Entsetzen in Sittensen Polizei rätselt über Blutbad
05.02.2007, 18:04 UhrSechs Tote und ein lebensgefährlich verletzter Mann liegen in einem China-Restaurant in der beschaulichen niedersächsischen Gemeinde Sittensen. Das nächtliche Blutbad in dem 5000-Seelen-Ort scheint auf ein zwielichtiges Etablissements hinzudeuten, in das sich kaum je ein Besucher verirrt. Doch das Restaurant "Lin Yue" liegt mitten im Ort in einem modernen Wohn- und Geschäftshaus. Es ist seit mehr als zehn Jahren äußerst beliebt, sagt Ortsbürgermeister Heinz-Hermann Evers. Die Inhaber, ein asiatisches Ehepaar in den Enddreißigern, kenne jeder im Ort. "Er war immer mit seinem Hund spazieren."
Evers geht davon aus, dass die Inhaber auch zu den Mordopfern zählen. Aus Ermittlungsgründen wollte die Polizei dies aber zunächst nicht bestätigen. Drei Männer und drei Frauen wurden erschossen und zum Teil gefesselt aufgefunden. Auch zu möglichen Motiven schweigen sich die Ermittler noch aus. Zumindest einen Fall von Schutzgelderpressung hält sie für unwahrscheinlich. "In Sittensen ist die Welt noch in Ordnung, es gibt überhaupt keine Vorgeschichte", sagt Polizeisprecher Detlev Kaldinski. Eine solche Tat sei nicht zu erwarten gewesen.
"Hier im Ort gibt es Gerüchte, dass die Mafia etwas damit zu tun hat, dass die Schulden hatten", sagt dagegen Linda Templin vom Blumenladen gegenüber. Das Ehepaar sei aber immer nett und freundlich gewesen. "Die haben hinterher immer noch privat da gesessen und mit ihren Angestellten gegessen." Gewohnt hätten die Inhaber im Dachgeschoss über dem Restaurant im ersten Stock.
Das Haus ist am Montag für die Tatortgruppe des Bundeskriminalamtes vollständig abgesperrt worden. Die Spezialisten sollen alles so vorfinden wie die Beamten, die am frühen Morgen vom Mann einer Restaurant-Angestellten in die Hamburger Straße gerufen wurde. Daniel Houwers kann nicht in seine Büro im Erdgeschoss des Gebäudes. Der Vermögensberater kann die Tat noch gar nicht begreifen. "Wir haben immer geschnackt und einen Spaß gemacht." Etwas Ungewöhnliches sei ihm in letzter Zeit im Haus nicht aufgefallen.

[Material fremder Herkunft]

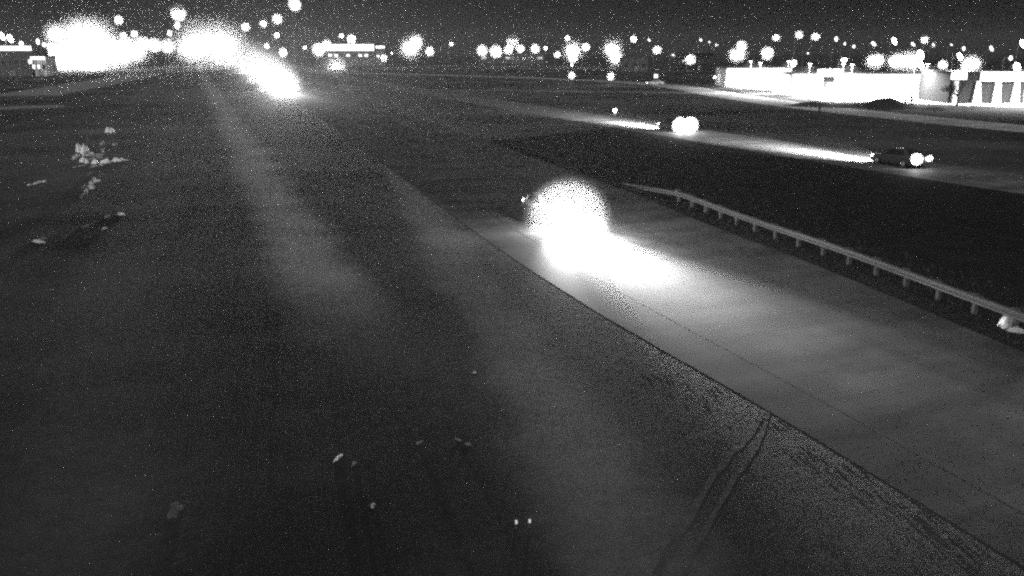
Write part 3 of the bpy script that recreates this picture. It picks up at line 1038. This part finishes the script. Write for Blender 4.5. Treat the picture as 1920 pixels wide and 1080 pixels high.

Auch Fahrlehrer Jürgen Kogge wird in seiner Schule im Erdgeschoss am Tag nach den Morden keine Schüler mehr unterrichten. Bei seinen Nachbarn ist er oft und gerne zu Gast. "Ich kann mir gar nicht vorstellen, dass die irgendwelche Schwierigkeiten haben könnten", sagt er und schaut hinauf zum ersten Stock. Dort hängen zur Zierde Koi-Karpfen als Fensterbilder in den Scheiben. Für die Ermittler brennt das Licht.
Der Supermarkt-Parkplatz auf der anderen Straßenseite ist für die Bürger im Ort zu einer Informationsbörse geworden. Dort steht völlig aufgelöst auch Hilly Behrens. Sie wohnt im gleichen Haus wie die Mutter des Restaurant-Besitzers. "Heute war so viel los im Flur, ich habe gedacht, die haben ein Familientreffen", sagt Behrens. Wie es ihrer Nachbarin geht und ob sie in der Mordnacht im Restaurant war, weiß sich nicht.
Jürgen Heinz ist Stammgast im "Lin Yue" und ist in die Hamburger Straße gekommen, als er von den Morden gehört hat. "Das ist für jeden hier völlig überraschend gekommen", sagt er. Für seinen 40. Hochzeitstag hatten er und seine Frau bereits einen Tisch reserviert. "Aber das wird wohl nichts mehr."